━━ PROVIDED RECORDS

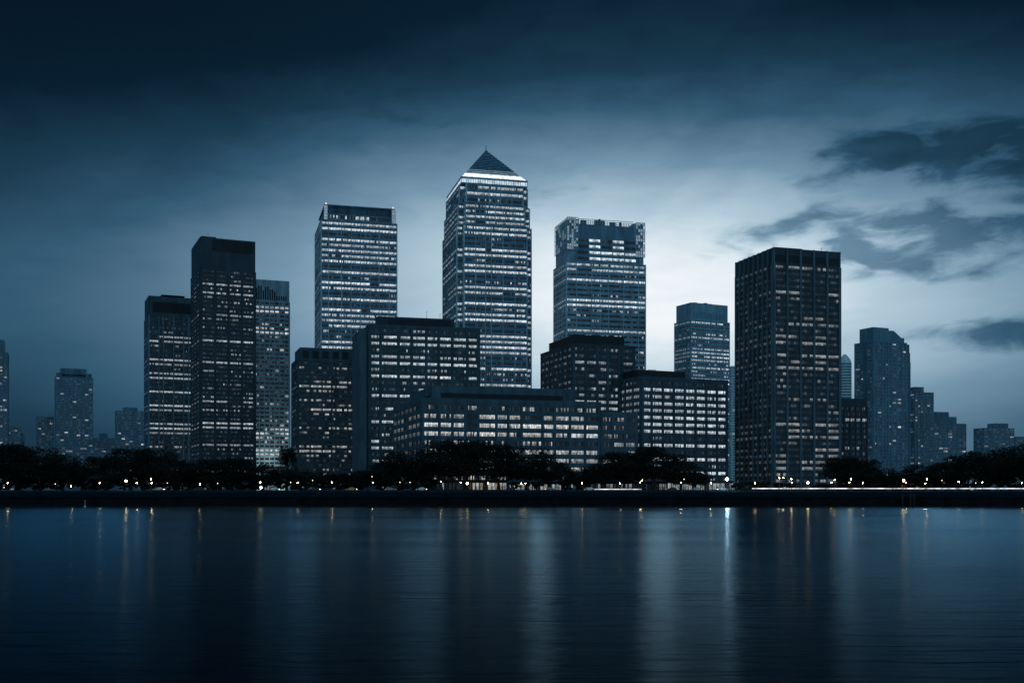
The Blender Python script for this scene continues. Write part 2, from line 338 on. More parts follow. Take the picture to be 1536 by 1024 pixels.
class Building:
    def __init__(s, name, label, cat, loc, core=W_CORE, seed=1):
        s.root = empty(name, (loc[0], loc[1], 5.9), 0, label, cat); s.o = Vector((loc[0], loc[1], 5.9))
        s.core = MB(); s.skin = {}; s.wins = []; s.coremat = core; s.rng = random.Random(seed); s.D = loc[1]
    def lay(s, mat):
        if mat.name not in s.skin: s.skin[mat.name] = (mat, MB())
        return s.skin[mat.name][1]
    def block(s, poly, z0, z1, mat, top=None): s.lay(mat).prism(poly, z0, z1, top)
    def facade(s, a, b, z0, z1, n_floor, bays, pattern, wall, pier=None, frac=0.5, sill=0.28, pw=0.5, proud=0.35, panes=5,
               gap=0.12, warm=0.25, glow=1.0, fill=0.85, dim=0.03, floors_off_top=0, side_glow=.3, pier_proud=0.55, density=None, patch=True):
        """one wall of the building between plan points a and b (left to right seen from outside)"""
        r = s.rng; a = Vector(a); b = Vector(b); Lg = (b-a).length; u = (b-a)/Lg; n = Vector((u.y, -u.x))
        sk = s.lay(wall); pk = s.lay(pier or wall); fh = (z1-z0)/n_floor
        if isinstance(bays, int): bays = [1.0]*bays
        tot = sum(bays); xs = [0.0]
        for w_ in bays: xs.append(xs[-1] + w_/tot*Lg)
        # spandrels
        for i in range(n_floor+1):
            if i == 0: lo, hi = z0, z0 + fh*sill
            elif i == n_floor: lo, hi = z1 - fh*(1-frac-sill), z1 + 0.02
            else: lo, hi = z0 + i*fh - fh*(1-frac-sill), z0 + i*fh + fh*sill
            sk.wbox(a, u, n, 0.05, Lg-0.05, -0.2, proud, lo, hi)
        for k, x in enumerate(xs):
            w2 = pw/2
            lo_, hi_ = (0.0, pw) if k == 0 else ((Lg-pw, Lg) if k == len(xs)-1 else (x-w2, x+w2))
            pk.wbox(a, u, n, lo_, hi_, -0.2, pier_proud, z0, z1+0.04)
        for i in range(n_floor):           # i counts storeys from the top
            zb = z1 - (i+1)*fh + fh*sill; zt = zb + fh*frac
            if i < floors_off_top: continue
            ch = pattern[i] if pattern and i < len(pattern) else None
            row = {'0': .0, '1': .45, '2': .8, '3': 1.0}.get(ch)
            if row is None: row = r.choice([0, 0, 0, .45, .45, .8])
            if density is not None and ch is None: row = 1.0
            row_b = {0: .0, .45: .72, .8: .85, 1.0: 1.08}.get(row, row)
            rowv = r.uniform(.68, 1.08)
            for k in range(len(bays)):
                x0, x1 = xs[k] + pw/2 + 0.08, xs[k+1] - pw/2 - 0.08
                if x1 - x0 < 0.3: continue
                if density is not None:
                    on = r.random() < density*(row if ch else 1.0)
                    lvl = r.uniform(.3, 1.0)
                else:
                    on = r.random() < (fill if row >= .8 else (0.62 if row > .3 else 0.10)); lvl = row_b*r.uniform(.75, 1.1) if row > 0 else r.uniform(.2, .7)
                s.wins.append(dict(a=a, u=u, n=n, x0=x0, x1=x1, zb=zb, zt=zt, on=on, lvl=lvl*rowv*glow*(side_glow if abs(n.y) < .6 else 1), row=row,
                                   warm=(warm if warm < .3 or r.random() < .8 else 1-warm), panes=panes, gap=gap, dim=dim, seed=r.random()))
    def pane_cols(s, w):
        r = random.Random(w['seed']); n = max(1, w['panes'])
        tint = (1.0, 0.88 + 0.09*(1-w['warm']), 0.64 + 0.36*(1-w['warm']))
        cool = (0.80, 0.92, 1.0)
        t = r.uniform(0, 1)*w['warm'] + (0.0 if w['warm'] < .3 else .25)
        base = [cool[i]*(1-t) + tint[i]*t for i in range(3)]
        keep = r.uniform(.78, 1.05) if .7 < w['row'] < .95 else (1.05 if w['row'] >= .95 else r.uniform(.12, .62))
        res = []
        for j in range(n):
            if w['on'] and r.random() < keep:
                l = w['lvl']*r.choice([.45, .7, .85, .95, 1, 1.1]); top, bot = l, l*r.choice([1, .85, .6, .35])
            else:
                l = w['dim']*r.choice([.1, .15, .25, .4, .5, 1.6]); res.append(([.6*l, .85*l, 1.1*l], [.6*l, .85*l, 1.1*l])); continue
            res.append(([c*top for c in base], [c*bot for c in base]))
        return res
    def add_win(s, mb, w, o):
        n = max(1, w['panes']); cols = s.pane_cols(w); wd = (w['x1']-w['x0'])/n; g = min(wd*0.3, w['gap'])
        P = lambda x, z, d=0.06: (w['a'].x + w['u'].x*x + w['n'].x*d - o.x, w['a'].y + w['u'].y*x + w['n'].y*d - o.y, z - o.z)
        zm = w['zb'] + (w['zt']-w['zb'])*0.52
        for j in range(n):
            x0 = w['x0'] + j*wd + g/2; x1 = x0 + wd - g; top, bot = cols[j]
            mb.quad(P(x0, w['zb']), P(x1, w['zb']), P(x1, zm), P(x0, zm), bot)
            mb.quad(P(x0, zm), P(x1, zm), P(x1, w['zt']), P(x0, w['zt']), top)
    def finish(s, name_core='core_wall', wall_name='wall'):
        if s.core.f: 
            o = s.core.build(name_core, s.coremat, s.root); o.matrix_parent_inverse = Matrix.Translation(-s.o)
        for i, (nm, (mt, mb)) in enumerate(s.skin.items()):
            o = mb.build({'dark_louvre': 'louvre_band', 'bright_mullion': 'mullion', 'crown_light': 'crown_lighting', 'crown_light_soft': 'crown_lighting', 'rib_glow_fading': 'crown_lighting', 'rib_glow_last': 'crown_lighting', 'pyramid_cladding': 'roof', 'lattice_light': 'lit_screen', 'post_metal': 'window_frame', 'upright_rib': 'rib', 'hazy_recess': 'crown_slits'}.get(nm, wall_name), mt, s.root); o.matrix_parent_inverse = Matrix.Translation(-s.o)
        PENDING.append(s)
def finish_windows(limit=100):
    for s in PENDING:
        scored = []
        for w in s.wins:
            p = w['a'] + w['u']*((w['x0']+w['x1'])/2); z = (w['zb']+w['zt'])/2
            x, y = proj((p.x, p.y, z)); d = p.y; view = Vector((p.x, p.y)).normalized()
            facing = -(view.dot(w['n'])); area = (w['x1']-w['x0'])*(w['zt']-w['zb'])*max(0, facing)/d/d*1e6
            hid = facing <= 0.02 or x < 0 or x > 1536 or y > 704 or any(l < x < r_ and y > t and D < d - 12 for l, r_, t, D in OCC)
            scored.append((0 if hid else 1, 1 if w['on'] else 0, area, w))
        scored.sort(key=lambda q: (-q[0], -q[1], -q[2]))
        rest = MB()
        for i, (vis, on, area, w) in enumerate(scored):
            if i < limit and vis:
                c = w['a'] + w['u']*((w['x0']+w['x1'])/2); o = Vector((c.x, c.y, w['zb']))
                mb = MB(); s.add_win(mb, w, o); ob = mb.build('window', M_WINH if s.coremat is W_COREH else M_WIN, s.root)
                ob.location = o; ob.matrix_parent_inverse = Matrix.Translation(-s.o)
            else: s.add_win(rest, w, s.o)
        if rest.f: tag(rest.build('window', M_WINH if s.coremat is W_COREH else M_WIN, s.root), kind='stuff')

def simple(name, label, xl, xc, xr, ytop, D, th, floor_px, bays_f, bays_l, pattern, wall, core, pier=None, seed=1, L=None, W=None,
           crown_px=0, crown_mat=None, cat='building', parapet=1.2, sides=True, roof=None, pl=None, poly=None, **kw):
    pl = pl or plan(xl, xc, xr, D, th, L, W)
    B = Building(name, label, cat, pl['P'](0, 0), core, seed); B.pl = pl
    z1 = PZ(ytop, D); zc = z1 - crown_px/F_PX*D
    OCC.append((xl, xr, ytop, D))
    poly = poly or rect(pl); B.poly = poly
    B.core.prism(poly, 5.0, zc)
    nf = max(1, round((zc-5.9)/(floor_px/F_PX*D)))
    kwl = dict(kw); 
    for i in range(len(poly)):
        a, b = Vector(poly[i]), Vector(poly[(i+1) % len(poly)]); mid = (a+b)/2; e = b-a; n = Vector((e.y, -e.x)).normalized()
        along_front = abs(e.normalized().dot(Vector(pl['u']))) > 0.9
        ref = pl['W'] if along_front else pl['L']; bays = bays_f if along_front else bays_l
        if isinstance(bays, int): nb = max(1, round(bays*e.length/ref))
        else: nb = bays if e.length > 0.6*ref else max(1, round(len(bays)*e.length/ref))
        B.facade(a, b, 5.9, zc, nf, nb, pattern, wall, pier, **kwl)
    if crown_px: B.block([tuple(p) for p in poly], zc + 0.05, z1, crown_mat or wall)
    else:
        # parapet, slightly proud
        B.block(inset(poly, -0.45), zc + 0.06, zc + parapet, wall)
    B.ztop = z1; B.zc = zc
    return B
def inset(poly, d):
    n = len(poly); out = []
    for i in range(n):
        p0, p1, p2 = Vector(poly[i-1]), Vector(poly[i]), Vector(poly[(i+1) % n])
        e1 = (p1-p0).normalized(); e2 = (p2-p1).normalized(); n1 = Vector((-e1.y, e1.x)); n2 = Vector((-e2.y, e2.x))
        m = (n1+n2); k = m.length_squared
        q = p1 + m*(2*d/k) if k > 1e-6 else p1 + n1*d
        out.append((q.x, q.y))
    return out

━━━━
━━ PROVIDED RECORDS

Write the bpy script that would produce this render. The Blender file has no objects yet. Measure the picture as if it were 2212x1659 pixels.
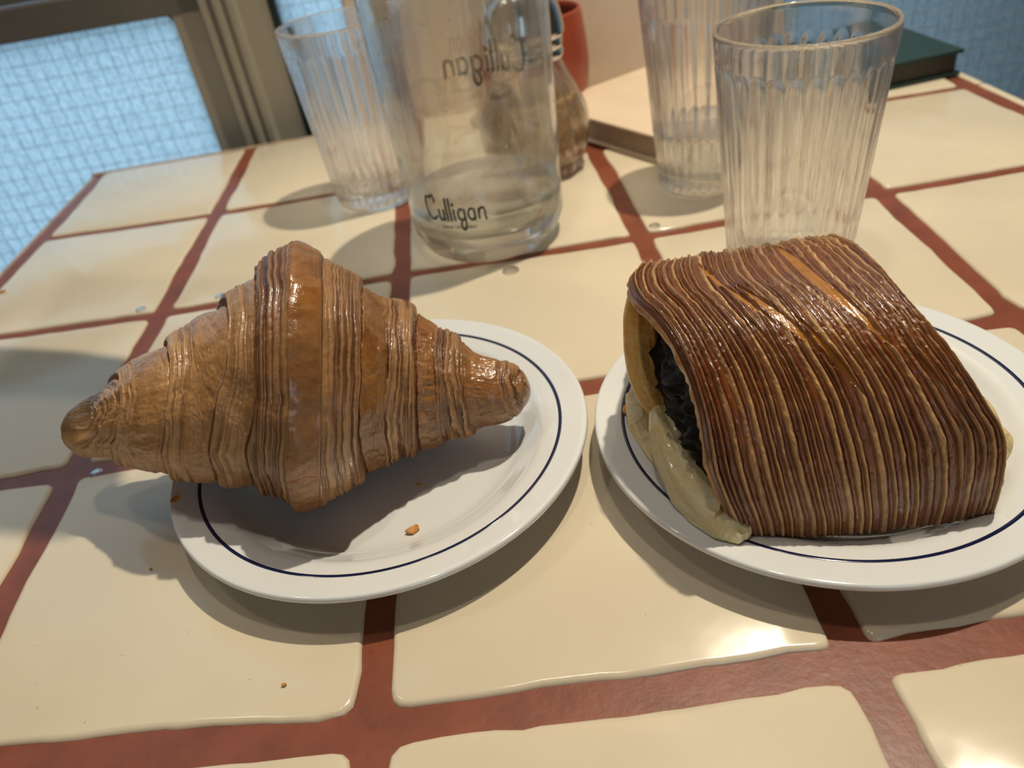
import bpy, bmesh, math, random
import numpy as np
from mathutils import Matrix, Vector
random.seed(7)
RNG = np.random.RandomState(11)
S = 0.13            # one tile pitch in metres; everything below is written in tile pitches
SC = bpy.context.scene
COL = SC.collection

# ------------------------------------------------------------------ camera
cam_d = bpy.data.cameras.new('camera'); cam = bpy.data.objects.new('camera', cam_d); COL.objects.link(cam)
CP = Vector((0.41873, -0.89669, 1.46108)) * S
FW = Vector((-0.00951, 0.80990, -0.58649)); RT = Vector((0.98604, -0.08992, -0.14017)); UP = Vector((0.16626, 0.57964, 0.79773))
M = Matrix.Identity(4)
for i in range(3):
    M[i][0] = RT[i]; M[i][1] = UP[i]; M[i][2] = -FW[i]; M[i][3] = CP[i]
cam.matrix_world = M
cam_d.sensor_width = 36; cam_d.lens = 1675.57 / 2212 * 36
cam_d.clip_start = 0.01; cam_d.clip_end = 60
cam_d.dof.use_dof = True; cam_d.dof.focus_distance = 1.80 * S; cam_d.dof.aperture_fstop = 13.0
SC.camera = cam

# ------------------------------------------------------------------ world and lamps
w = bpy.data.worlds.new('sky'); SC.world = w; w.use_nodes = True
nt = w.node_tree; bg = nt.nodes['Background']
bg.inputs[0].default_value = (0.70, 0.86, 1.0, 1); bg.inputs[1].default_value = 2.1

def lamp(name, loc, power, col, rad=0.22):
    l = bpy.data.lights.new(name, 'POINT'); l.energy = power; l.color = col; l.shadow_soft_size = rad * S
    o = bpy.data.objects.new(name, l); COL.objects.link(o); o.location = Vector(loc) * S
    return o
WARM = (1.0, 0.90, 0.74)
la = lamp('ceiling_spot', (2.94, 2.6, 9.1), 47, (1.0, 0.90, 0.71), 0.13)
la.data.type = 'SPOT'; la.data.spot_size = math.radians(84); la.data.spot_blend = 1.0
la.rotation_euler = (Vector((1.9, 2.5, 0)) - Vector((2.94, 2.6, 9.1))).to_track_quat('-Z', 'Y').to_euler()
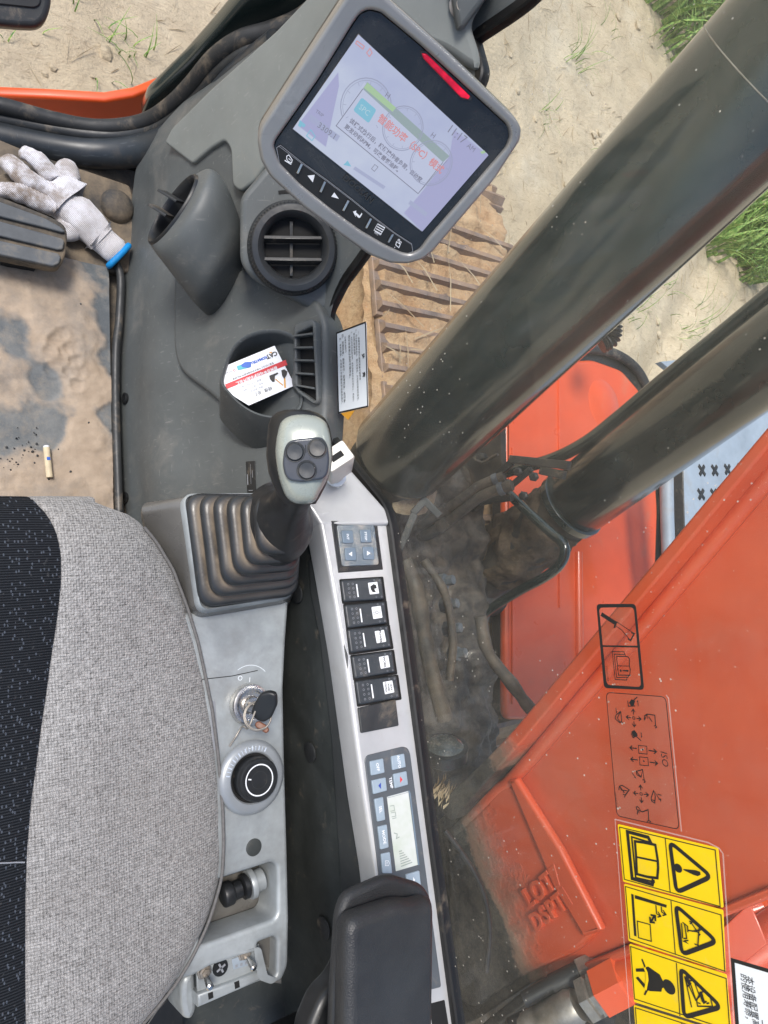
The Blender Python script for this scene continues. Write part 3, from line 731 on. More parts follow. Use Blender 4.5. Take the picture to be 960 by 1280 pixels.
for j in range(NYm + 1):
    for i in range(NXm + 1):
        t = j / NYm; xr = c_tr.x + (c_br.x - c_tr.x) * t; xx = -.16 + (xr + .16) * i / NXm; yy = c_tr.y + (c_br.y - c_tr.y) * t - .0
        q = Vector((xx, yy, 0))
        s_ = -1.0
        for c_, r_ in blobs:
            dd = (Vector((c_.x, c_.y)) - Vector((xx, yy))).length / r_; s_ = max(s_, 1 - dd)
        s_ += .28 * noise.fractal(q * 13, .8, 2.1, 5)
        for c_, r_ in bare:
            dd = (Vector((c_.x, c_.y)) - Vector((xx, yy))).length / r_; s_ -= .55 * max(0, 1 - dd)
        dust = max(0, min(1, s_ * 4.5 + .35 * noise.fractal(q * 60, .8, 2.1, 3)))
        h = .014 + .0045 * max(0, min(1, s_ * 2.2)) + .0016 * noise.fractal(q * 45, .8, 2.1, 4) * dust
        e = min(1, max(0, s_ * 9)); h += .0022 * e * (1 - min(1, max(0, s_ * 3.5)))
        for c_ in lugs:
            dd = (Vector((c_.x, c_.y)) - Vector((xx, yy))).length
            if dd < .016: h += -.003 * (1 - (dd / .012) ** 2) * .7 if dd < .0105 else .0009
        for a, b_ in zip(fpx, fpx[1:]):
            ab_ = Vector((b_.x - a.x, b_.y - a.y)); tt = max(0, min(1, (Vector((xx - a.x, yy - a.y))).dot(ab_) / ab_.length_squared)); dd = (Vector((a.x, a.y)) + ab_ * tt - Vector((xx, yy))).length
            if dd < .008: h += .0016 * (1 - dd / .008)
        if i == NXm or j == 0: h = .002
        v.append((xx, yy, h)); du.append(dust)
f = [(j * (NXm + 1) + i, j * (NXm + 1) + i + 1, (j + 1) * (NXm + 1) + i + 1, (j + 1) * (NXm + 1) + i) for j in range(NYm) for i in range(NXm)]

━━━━

*WRITTEN TASK*
Going back to the data above, write out everything from the line with "Write the bpy" down to the line with "COL = SC.collection", both included, leaving every picture out.

*THE COMPLETED TASK*
Write the bpy script that would produce this render. The Blender file has no objects yet. Measure the picture as if it were 2212x1659 pixels.
import bpy, bmesh, math, random
import numpy as np
from mathutils import Matrix, Vector
random.seed(7)
RNG = np.random.RandomState(11)
S = 0.13            # one tile pitch in metres; everything below is written in tile pitches
SC = bpy.context.scene
COL = SC.collection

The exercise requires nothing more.